1     複数のコードの存在と読み取り可能な領域について

 先日鳴り物入りで一回目の放送が始まったばかりのNHKのドラマ「精霊の守り人」ですが、原作に忠実というよりは、原作によって読み取れるものを、より現代日本という国で翻訳し直したような脚本になっていて、判断は人によると思いますが、私は、それはそれでおもしろいかもと思いました。

 今回のドラマがどのような過程で作られたにせよ、上記のような理由で、原作読者の中では原作とは少し違うなという違和感を持たれた方が多かっただろうと感じます。私自身は、物語の世界を忠実に描いた世界観が素晴らしいアニメ擁護派ですが、ドラマだけを見る人にとってはよりすんなりと理解しやすかったかもしれません。それは、この物語の現場となる新ヨゴ国を、現代日本的に読み替えたことによる成果であり、その作業が、精霊の守り人というファンタジー小説の神話性のコードを変換するという作業を経て成り立っていることに、私はとても興味深く感じました。

  脚本に起こすという行為は、単純に言えば書き物を語りに変換させる、つまり文学(文字)を演劇(口語)に変化させるということなのですから、文学の内容が神話に類似するようなものだった場合、当然そういうことは起こりえます。さらに、今回の脚本化にあたって、脚本家の大森氏は、インタビューの中で伊勢神宮へ行って‟日本の神様“を感じてきたと書かれていますので(NHK 「精霊の守り人」ホームページ内)その感じがそのままこのドラマに表れていることは不思議ではありません。ただ、どうしてこのドラマ中で宗教性のコード変換が表象することになったのかといえば、そこには、原作で描かれた精霊の守り人における新ヨゴ国の宗教性では、視聴者にドラマとして訴えかける何かが欠けてしまう、あるいは受け入れがたい何かが残ってしまうのではないかという発想があったのではないかと思われます。

神話が口語での伝承の際様々な変化を経て広がっていくということは過去の研究によって広く知られていることですが、新たな神話が生まれるような環境にはない現在において、このような事例を見られることはほぼないであろうと思っていました。しかし、ファンタジー小説のドラマ化という舞台で、原作に忠実な形で現代の人々に受け入れられやすいものを作るという名のもとに行われた疑似神話体系でそのことを発見できたことに、意外性と日本という土壌の不思議さを改めて感じました。

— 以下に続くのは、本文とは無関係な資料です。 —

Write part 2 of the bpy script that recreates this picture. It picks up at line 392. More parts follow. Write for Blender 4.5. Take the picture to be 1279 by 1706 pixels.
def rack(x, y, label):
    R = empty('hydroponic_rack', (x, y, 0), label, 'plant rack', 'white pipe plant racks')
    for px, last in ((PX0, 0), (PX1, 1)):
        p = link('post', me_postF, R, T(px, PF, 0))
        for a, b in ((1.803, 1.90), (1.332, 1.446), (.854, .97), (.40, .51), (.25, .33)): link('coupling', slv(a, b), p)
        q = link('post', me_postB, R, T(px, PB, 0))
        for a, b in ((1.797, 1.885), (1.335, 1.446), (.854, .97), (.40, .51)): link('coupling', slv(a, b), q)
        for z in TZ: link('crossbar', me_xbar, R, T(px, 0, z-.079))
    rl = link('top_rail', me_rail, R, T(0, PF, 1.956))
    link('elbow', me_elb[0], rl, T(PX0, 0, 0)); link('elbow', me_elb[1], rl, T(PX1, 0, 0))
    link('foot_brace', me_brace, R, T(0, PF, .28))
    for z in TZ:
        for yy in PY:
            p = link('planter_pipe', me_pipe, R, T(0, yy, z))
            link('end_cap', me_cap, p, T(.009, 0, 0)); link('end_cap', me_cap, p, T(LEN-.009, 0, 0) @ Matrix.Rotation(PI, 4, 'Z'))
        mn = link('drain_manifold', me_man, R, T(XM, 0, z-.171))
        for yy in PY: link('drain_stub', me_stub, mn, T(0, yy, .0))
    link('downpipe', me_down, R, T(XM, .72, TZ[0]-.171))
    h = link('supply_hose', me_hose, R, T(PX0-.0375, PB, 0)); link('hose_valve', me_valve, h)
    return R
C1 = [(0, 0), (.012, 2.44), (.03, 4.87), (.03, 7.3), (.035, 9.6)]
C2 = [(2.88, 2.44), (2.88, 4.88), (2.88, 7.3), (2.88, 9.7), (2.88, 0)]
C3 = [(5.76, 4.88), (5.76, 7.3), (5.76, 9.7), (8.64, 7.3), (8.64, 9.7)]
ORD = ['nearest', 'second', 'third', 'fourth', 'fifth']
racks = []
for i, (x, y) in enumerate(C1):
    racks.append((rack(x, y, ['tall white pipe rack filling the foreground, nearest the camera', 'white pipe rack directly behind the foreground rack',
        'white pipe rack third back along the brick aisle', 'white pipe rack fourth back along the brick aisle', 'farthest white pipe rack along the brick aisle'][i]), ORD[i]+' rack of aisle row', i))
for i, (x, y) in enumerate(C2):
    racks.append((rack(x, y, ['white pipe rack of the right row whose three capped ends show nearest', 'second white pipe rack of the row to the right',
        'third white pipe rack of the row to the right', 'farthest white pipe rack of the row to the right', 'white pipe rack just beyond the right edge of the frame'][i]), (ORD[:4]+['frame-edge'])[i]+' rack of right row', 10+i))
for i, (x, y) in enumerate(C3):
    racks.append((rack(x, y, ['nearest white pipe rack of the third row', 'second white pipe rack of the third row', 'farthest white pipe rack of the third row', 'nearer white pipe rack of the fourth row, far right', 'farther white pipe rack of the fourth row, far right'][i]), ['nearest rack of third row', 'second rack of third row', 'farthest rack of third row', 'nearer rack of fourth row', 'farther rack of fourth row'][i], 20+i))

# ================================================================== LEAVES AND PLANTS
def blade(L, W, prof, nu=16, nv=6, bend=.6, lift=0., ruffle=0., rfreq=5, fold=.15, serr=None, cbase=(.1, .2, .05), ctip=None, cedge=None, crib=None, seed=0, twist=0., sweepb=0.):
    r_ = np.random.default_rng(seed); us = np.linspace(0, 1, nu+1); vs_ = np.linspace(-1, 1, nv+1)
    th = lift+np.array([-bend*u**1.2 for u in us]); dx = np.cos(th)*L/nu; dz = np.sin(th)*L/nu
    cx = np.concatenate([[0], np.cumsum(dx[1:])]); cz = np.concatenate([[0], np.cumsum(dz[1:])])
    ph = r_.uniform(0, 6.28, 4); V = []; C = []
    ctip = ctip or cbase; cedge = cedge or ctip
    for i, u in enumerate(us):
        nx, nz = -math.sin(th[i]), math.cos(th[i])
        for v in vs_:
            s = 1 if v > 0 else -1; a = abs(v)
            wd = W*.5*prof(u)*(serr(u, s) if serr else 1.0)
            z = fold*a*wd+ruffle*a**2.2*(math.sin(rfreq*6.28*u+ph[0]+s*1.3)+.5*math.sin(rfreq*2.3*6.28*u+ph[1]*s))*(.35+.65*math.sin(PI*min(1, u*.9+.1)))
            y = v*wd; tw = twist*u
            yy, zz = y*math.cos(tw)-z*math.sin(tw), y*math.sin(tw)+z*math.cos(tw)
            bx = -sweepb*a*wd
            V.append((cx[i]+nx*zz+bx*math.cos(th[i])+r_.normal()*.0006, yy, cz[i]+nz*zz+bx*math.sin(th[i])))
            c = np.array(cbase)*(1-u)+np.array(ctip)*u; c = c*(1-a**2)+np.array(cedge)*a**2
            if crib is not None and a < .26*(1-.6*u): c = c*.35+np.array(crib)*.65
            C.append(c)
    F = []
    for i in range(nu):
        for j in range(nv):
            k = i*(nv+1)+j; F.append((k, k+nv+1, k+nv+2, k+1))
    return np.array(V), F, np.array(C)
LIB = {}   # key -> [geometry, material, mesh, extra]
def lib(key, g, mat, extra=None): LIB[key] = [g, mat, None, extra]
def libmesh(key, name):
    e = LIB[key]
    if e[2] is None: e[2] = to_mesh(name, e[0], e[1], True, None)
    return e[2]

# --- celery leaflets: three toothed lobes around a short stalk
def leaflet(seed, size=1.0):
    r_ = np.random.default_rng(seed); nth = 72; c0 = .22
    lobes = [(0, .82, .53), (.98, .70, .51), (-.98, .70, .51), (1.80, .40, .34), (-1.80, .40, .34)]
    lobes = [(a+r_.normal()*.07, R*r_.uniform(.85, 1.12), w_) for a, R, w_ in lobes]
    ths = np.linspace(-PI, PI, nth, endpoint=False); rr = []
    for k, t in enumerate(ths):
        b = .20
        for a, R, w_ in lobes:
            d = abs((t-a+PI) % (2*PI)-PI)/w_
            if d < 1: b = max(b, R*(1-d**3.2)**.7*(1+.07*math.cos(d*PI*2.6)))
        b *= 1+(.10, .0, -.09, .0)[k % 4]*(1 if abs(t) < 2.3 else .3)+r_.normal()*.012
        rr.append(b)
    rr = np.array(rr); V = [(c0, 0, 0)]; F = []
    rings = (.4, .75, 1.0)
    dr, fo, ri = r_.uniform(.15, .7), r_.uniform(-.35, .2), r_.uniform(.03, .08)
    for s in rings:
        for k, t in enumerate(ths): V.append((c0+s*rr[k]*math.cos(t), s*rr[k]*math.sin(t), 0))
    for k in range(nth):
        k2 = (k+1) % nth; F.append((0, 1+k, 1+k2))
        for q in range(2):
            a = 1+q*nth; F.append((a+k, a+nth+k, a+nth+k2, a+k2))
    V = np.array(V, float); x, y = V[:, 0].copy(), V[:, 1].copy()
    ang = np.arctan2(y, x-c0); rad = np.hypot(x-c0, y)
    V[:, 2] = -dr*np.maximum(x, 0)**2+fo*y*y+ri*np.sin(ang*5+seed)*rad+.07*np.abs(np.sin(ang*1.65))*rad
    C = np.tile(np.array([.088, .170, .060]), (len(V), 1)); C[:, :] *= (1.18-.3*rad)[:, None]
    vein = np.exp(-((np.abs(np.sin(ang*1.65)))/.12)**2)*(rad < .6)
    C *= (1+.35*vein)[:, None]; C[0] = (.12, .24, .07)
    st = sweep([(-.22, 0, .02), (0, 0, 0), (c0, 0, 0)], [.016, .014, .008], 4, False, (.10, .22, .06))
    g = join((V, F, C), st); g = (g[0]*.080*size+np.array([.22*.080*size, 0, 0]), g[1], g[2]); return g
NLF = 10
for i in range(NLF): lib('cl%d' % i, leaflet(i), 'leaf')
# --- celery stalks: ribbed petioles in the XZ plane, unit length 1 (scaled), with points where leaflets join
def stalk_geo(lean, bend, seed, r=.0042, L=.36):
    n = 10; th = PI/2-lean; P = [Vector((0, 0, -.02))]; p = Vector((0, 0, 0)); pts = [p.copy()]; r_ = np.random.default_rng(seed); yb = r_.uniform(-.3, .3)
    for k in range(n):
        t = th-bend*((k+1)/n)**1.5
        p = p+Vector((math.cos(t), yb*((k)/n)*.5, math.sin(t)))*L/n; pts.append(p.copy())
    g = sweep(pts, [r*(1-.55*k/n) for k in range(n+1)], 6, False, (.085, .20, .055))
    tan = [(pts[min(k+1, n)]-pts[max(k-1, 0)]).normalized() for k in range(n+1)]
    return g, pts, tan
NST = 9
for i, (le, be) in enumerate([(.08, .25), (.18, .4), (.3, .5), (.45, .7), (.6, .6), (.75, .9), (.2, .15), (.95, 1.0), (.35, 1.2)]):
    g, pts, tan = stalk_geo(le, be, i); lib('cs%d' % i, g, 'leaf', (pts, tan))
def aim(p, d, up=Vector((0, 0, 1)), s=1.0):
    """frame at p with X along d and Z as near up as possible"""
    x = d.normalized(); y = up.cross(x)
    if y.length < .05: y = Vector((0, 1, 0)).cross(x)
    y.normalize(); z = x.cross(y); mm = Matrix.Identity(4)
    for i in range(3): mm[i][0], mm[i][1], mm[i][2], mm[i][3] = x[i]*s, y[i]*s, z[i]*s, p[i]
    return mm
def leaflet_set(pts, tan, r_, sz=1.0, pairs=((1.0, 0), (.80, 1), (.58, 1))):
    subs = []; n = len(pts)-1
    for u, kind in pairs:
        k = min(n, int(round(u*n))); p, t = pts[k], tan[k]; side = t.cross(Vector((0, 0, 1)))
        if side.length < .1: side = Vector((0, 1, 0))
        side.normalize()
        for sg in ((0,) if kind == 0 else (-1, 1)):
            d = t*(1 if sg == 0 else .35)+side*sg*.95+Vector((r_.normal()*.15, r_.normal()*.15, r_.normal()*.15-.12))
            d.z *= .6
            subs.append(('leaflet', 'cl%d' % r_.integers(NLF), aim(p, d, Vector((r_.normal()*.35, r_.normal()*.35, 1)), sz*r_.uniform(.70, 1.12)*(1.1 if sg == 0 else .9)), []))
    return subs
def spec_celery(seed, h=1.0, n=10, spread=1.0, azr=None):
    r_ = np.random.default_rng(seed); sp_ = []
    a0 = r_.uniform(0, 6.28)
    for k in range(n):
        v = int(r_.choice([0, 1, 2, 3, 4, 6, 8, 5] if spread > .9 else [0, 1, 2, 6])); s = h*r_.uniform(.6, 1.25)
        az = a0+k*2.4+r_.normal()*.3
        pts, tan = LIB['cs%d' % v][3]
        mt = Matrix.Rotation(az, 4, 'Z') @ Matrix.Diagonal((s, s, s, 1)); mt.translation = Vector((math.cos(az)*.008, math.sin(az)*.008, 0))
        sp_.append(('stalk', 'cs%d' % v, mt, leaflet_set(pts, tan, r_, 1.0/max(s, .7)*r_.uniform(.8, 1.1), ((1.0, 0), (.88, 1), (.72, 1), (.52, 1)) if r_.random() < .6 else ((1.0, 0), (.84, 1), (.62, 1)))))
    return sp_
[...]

  例えば、宗教色の強いファンタジーの実写化には、過去に「ナルニア国物語」や「ロード オブ ザ リング」などがあります。これらの制作にあたって監督は原作になるべく忠実に、衣装や小道具に至るまで挿絵に近い形に再現しています。しかし、「精霊の守り人」の原作の世界観とドラマの世界観とはそのような神経質ともとれるような再現性は見られません。「精霊の守り人」という新ヨゴ国建国神話を中心に描かれる物語が、物語の中で読み取り可能な神話のコードを用いて、場所や登場人物ごと変化していくような様子を、私としては興味深く見ていますし、そこには原作者の上橋氏の原作出版20年という節目での挑戦の意思すら感じずにはいられません。

 

2     レヴィ=ストロースのコード

「あらゆる神話は、ひとつの問題を提起し、それが他の問題と類似していることを示して処理する。あるいは、複数の問題が互いに類似していることを示して、同時に処理する。映し出された像がまた他の像へと送り返されるという、この鏡の戯れが、現実の対象に照応することはけっしてない。より正確にいえば神話的思考が複数の言表を並べることによって浮彫りにされる不変の特性が、対象に実態を与える。たいへん単純化していえば、神話とは「それは、・・・・・と同様」「それは・・・・・・のようである」という手法によって定義される論理演算システムなのだ。常軌をこえたもの、矛盾、不祥事は、思考や感情にとってよりなじみやすい、ある秩序の明らさまな構造が現実の他の相において顕在化したものとして描き出される。それによって、特定の問題の解決にもならないひとつの解決が、知的な不安、さらには生きていることの苦悩をしずめる。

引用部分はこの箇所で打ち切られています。